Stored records
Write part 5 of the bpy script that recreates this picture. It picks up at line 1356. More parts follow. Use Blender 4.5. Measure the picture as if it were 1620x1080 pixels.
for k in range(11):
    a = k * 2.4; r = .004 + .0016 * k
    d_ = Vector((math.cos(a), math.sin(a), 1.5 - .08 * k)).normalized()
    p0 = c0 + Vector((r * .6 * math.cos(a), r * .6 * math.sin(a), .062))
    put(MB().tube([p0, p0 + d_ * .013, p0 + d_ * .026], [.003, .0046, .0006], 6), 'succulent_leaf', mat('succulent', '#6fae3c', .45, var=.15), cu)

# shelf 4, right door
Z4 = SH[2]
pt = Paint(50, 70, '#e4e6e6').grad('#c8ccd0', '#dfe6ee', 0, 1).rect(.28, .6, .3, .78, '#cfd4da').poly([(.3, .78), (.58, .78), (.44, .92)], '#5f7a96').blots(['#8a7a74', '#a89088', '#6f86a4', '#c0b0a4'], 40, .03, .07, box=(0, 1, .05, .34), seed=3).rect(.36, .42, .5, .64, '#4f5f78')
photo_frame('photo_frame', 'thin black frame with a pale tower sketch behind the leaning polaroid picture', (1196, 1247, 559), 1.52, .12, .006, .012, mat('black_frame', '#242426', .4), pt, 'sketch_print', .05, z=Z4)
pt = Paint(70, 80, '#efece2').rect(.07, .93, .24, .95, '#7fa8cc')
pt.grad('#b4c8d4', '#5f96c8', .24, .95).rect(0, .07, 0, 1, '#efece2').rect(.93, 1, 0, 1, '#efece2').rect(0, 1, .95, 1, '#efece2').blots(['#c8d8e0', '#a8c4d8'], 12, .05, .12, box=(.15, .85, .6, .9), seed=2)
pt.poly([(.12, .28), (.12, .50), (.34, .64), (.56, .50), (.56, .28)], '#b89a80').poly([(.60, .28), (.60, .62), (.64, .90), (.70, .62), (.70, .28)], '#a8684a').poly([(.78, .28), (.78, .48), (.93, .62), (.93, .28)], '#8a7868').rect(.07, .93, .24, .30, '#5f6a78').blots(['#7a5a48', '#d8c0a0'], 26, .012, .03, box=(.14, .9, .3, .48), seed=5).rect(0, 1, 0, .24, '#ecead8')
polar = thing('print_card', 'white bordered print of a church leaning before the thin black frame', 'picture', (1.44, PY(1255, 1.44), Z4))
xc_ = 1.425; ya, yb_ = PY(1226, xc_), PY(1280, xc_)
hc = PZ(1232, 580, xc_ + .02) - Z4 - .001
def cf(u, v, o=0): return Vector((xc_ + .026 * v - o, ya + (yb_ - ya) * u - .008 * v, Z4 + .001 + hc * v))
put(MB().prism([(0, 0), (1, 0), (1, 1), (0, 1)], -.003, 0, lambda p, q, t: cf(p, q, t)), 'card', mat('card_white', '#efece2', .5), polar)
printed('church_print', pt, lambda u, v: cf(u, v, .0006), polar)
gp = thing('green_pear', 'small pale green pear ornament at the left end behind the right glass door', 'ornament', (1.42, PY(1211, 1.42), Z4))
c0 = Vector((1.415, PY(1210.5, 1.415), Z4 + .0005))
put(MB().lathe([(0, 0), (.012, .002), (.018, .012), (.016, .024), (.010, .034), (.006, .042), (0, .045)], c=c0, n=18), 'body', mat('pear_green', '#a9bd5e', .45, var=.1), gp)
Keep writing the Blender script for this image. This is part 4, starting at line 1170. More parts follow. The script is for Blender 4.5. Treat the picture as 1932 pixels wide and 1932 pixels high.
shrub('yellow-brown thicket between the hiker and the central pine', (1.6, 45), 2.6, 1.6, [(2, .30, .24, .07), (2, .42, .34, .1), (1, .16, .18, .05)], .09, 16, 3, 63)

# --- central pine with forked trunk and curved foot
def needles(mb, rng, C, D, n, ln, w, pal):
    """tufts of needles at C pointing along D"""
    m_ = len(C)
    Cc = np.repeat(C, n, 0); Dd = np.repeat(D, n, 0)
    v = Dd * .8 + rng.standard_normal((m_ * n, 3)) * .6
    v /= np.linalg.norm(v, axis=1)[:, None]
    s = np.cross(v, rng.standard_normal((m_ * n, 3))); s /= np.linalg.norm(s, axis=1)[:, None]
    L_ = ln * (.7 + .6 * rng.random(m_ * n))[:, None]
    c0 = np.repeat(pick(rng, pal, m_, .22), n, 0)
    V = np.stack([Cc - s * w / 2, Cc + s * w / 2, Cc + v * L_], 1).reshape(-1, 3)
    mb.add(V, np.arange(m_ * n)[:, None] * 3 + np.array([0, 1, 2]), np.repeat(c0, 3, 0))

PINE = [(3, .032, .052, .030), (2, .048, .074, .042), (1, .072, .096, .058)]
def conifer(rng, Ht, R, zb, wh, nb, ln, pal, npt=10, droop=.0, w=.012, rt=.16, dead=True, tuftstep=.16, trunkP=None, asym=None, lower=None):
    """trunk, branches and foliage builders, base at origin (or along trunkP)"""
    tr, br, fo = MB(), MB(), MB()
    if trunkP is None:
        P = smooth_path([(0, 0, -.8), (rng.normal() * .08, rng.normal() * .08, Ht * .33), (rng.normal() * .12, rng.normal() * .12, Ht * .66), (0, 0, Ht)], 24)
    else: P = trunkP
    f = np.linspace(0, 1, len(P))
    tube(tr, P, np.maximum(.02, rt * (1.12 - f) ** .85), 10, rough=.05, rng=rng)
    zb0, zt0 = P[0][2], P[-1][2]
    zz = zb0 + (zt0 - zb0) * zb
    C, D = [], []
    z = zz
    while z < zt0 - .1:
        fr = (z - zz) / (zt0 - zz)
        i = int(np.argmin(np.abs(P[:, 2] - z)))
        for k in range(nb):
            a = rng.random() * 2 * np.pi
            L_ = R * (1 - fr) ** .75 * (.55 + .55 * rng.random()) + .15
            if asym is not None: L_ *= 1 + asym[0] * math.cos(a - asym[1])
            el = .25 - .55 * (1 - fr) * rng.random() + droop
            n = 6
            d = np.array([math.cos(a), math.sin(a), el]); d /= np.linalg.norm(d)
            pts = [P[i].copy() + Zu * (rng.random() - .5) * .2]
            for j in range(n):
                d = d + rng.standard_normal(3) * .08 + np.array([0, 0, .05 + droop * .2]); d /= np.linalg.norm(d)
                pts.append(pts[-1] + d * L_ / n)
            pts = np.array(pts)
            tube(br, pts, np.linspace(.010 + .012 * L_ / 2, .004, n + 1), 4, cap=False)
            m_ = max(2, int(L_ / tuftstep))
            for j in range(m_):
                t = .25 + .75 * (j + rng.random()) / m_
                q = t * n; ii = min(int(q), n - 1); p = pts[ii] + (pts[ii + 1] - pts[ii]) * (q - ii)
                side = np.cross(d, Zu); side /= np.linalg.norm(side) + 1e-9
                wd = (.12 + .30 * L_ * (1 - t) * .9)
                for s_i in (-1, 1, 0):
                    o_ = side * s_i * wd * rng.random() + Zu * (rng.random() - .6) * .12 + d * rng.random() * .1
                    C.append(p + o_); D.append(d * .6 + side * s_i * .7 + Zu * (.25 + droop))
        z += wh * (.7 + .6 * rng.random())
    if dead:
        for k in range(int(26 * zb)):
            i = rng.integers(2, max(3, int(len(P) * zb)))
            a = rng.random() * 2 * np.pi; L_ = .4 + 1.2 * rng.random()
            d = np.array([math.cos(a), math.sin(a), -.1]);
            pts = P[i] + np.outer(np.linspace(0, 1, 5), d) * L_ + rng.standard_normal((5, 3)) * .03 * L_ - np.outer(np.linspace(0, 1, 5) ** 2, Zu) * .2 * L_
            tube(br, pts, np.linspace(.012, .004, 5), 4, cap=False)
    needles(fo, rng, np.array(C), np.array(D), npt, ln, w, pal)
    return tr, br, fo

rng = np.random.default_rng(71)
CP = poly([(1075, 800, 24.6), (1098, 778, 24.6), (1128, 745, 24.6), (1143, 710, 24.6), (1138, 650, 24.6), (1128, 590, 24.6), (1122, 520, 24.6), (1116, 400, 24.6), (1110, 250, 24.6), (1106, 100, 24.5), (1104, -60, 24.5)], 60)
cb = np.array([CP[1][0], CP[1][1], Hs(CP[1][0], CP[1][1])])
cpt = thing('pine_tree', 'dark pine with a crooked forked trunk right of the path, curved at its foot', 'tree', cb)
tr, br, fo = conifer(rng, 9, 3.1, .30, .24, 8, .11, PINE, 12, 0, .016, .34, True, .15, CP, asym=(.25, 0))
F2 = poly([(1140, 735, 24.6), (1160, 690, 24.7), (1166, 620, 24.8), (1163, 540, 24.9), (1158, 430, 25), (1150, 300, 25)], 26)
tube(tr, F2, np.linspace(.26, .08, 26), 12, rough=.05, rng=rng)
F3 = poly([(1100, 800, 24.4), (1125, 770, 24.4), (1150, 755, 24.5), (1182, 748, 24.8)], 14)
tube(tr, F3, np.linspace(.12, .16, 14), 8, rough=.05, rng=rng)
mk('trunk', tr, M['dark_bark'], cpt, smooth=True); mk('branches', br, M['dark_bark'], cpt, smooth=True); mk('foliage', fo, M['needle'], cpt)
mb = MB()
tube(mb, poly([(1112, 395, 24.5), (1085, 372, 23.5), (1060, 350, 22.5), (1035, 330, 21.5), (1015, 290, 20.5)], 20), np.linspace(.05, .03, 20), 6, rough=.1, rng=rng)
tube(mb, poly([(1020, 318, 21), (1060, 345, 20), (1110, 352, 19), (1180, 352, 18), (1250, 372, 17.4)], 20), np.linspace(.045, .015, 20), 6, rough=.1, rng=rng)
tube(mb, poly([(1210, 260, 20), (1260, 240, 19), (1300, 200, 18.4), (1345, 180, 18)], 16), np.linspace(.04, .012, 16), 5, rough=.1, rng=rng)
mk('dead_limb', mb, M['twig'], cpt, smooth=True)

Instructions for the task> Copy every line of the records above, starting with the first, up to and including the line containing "put(MB().tube([p0, p0 +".

Output for this task>
Write part 5 of the bpy script that recreates this picture. It picks up at line 1356. More parts follow. Use Blender 4.5. Measure the picture as if it were 1620x1080 pixels.
for k in range(11):
    a = k * 2.4; r = .004 + .0016 * k
    d_ = Vector((math.cos(a), math.sin(a), 1.5 - .08 * k)).normalized()
    p0 = c0 + Vector((r * .6 * math.cos(a), r * .6 * math.sin(a), .062))
    put(MB().tube([p0, p0 + d_ * .013, p0 + d_ * .026], [.003, .0046, .0006], 6), 'succulent_leaf', mat('succulent', '#6fae3c', .45, var=.15), cu)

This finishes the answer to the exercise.